Experts see at least two downside risks for crude prices, growing non-Opec production and a weakening economic outlook. The question for Opec countries during their next ministerial meeting on December 6 is not only if they should cut output, but more importantly, by how much and when it should take place. Opec will have to send a strong signal to the market, otherwise a production cut that is not large enough might send prices down further. Nevertheless, a price territory of $50-$60 might prove to be the only way to bring US shale oil under control.


Gas
Asian spot LNG prices for January delivery fell more than 8% last week, affected by a well-supplied market, a slump in crude oil prices and forecasts of a mild winter.  LNG trading across Asia was low as storage tank levels remained high for key customers amongst some LNG on the water still looking for a home. Forecasts of warmer-than-usual weather in major cities across North Asia in the coming weeks also weighed on prices.  However, some analysts believe that the situation is bottoming out with some end-users, like the Chinese, already stopping the re-sale of cargoes, and with the possibility of wide-spread cold weather.

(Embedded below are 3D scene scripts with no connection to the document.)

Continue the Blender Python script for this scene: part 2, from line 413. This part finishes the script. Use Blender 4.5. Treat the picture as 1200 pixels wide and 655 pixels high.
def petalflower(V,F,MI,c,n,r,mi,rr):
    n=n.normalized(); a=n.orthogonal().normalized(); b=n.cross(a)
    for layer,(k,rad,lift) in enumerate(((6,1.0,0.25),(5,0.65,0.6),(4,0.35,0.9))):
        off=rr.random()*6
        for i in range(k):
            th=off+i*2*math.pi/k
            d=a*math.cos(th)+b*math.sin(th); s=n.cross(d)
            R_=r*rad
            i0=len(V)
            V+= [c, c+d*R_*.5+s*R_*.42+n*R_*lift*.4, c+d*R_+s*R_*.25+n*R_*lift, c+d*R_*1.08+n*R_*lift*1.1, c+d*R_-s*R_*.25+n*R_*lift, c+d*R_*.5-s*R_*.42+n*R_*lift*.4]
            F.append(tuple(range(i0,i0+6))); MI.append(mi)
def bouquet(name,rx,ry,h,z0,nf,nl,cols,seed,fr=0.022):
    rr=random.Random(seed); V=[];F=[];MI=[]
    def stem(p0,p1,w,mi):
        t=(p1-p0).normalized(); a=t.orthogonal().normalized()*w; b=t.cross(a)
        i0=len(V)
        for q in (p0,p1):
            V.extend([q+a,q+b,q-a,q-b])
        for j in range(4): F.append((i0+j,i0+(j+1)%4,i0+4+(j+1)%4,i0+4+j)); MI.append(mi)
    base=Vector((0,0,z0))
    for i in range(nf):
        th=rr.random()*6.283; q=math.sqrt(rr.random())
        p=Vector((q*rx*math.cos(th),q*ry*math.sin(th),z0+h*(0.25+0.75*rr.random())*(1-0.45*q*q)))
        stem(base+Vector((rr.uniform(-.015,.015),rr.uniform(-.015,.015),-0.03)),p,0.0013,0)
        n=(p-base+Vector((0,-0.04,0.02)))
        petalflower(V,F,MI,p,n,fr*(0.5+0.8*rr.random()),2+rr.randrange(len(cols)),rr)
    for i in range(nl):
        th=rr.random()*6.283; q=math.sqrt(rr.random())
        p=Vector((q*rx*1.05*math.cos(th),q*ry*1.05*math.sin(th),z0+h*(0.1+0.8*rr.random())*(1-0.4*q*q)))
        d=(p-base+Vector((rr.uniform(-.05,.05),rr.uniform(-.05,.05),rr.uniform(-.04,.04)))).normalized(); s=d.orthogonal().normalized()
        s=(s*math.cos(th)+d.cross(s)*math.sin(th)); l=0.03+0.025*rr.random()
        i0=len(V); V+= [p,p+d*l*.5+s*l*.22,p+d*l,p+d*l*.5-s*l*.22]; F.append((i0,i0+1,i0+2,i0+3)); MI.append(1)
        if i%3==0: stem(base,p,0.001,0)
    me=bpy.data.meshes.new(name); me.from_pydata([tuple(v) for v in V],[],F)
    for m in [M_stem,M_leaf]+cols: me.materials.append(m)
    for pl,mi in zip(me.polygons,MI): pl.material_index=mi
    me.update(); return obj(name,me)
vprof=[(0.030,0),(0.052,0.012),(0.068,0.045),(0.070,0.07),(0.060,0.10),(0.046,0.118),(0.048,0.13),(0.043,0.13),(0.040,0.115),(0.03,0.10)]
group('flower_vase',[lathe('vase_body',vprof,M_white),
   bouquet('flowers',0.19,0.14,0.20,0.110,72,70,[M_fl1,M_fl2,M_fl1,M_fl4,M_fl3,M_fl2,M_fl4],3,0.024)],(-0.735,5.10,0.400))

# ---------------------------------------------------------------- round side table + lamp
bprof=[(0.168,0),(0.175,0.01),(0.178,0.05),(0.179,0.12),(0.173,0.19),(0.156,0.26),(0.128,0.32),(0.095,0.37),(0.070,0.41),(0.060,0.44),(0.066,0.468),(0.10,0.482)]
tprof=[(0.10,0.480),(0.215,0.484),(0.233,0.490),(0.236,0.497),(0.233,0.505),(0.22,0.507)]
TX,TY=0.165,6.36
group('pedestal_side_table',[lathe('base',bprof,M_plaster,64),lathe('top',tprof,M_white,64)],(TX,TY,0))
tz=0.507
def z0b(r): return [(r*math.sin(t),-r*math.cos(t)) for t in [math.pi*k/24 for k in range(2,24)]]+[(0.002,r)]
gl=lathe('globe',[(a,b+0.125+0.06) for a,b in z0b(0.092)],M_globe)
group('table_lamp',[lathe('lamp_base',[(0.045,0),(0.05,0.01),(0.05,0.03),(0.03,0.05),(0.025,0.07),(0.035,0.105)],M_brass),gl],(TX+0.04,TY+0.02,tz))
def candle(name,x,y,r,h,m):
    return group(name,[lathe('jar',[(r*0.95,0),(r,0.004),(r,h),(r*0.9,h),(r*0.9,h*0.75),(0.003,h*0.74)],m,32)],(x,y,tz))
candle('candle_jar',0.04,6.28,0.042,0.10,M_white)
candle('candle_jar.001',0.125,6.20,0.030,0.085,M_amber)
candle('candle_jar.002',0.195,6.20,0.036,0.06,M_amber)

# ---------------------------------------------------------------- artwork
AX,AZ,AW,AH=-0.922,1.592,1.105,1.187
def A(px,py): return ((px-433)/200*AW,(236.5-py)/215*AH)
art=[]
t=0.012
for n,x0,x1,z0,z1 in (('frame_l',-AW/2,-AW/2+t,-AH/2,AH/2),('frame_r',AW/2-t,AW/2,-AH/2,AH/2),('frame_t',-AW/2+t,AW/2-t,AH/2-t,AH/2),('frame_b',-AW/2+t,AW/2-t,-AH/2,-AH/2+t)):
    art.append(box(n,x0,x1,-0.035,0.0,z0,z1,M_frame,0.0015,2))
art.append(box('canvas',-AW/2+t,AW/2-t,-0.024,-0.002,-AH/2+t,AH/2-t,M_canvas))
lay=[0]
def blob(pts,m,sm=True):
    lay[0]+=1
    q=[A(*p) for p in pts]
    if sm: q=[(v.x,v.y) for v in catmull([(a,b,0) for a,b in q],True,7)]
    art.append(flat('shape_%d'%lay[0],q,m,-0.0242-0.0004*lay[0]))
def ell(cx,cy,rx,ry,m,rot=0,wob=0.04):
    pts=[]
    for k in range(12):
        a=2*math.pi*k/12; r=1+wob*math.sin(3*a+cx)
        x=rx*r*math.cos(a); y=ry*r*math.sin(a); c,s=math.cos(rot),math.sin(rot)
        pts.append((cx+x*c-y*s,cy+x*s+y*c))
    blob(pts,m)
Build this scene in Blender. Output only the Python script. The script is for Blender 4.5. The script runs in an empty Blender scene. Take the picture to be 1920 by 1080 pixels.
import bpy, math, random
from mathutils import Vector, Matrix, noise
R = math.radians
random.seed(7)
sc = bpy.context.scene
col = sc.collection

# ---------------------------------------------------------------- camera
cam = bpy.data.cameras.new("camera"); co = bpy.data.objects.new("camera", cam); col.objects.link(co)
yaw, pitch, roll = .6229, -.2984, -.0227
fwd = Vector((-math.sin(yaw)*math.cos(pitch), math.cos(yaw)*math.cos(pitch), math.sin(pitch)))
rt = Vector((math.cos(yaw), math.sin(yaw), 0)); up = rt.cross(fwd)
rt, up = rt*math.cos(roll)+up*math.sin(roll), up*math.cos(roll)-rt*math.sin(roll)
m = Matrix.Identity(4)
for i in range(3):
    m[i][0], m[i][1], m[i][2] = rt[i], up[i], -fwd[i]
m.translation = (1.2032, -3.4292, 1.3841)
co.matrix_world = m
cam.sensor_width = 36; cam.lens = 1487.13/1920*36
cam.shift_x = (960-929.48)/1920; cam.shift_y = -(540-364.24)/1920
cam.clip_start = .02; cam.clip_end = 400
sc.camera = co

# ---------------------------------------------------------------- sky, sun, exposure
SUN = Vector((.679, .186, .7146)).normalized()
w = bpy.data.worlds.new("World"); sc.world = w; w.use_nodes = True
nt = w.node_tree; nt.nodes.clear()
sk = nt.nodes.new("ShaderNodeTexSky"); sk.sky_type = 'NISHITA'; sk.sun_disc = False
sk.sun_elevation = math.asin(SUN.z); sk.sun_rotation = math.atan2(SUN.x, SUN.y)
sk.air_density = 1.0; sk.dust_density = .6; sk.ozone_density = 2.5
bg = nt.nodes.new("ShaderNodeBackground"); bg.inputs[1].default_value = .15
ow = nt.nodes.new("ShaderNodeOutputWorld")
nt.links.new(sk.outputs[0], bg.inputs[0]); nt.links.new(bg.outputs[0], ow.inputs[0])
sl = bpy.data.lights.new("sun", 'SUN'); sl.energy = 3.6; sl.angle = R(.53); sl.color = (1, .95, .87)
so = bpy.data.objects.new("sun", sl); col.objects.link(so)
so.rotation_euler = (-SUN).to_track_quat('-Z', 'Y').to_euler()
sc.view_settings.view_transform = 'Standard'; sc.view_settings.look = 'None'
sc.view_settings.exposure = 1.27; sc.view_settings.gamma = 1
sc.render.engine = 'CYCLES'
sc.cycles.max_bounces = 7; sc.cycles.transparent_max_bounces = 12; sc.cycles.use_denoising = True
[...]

In the US, Henry Hub natural gas futures were up by almost 1% amid volatile trading last week. The volatility was caused in part by changes in the weather forecast, which caused some daily changes to reach about 20%. Meanwhile, UK gas futures tumbled by 7% erasing the gains of earlier in the week. The price fall was caused by robust supplies and lower temperatures.Six LNG tankers are expected in Britain by 30 November.